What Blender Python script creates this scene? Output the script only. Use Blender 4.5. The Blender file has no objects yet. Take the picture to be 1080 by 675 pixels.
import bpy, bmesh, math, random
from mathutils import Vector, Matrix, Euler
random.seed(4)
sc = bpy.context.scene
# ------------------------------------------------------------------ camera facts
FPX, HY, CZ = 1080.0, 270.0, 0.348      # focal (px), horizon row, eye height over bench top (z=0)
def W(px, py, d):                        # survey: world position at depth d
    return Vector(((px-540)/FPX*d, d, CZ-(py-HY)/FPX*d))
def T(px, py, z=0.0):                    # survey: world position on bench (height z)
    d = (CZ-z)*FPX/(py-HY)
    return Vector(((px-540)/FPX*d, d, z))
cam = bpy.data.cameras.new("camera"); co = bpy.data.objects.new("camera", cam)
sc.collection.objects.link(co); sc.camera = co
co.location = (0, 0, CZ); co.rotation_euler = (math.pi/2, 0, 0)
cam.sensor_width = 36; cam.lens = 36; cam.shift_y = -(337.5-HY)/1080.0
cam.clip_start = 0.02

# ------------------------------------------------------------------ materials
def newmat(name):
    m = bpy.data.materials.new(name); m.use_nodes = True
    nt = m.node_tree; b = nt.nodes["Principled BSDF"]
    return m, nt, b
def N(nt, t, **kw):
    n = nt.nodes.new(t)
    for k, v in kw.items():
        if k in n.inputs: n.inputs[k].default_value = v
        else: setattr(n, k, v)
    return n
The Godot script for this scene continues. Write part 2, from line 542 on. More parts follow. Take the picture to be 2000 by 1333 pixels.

- [Task description]
Each line of the material should be echoed exactly.

- [Correct output]
What Blender Python script creates this scene? Output the script only. Use Blender 4.5. The Blender file has no objects yet. Take the picture to be 1080 by 675 pixels.
import bpy, bmesh, math, random
from mathutils import Vector, Matrix, Euler
random.seed(4)
sc = bpy.context.scene
# ------------------------------------------------------------------ camera facts
FPX, HY, CZ = 1080.0, 270.0, 0.348      # focal (px), horizon row, eye height over bench top (z=0)
def W(px, py, d):                        # survey: world position at depth d
    return Vector(((px-540)/FPX*d, d, CZ-(py-HY)/FPX*d))
def T(px, py, z=0.0):                    # survey: world position on bench (height z)
    d = (CZ-z)*FPX/(py-HY)
    return Vector(((px-540)/FPX*d, d, z))
cam = bpy.data.cameras.new("camera"); co = bpy.data.objects.new("camera", cam)
sc.collection.objects.link(co); sc.camera = co
co.location = (0, 0, CZ); co.rotation_euler = (math.pi/2, 0, 0)
cam.sensor_width = 36; cam.lens = 36; cam.shift_y = -(337.5-HY)/1080.0
cam.clip_start = 0.02

# ------------------------------------------------------------------ materials
def newmat(name):
    m = bpy.data.materials.new(name); m.use_nodes = True
    nt = m.node_tree; b = nt.nodes["Principled BSDF"]
    return m, nt, b
def N(nt, t, **kw):
    n = nt.nodes.new(t)
    for k, v in kw.items():
        if k in n.inputs: n.inputs[k].default_value = v
        else: setattr(n, k, v)
    return n
The Godot script for this scene continues. Write part 2, from line 542 on. More parts follow. Take the picture to be 2000 by 1333 pixels.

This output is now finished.